The company is presently bringing the nickel and platinum resources into JORC 2012 compliance to enable a complete multi-commodity resource to be considered in the project’s subsequent Pre-Feasibility Study (PFS).

SRK’s scoping study also revealed that the high-grade cobalt mineralisation continues further north beyond the current Mineral Resource.

Historic drilling intersection zones including 4 metres @ 0.56% cobalt from 5 metres below the surface (drill hole SY66)(8), which ended in a cobalt grade of 0.40% remaining open both at depth and along strike.

Australian Mines has therefore designed a resource extension drill program specifically targeting the high-grade cobalt zone to the north of the present resource (see Figure 3), following which the company will release an updated Mineral Resource for the Flemington project.

With SRK stating that it did not identify any environmental or social considerations likely to significantly compromise project permitting and implementation, nor any technical or processing issues that may adversely affect a mining and processing operation at Flemington, Australian Mines is proposing to commence the Pre-Feasibility Study of this multi-commodity ore body in the coming quarter.
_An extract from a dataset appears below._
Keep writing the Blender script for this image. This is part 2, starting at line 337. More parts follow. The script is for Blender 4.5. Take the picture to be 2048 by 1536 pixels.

Moreover, in light of the very strong business case to develop a mining operation at Flemington based on the preliminary results from SRK’s scoping study, Australian Mines is presently preparing a Mining Lease over the Flemington ore body, which it intends to submit to the New South Wales Government in April 2017. As part of this process, the company is also presently securing a water allocation and associated water licences for the Flemington Project from the relevant New South Wales Government Authority.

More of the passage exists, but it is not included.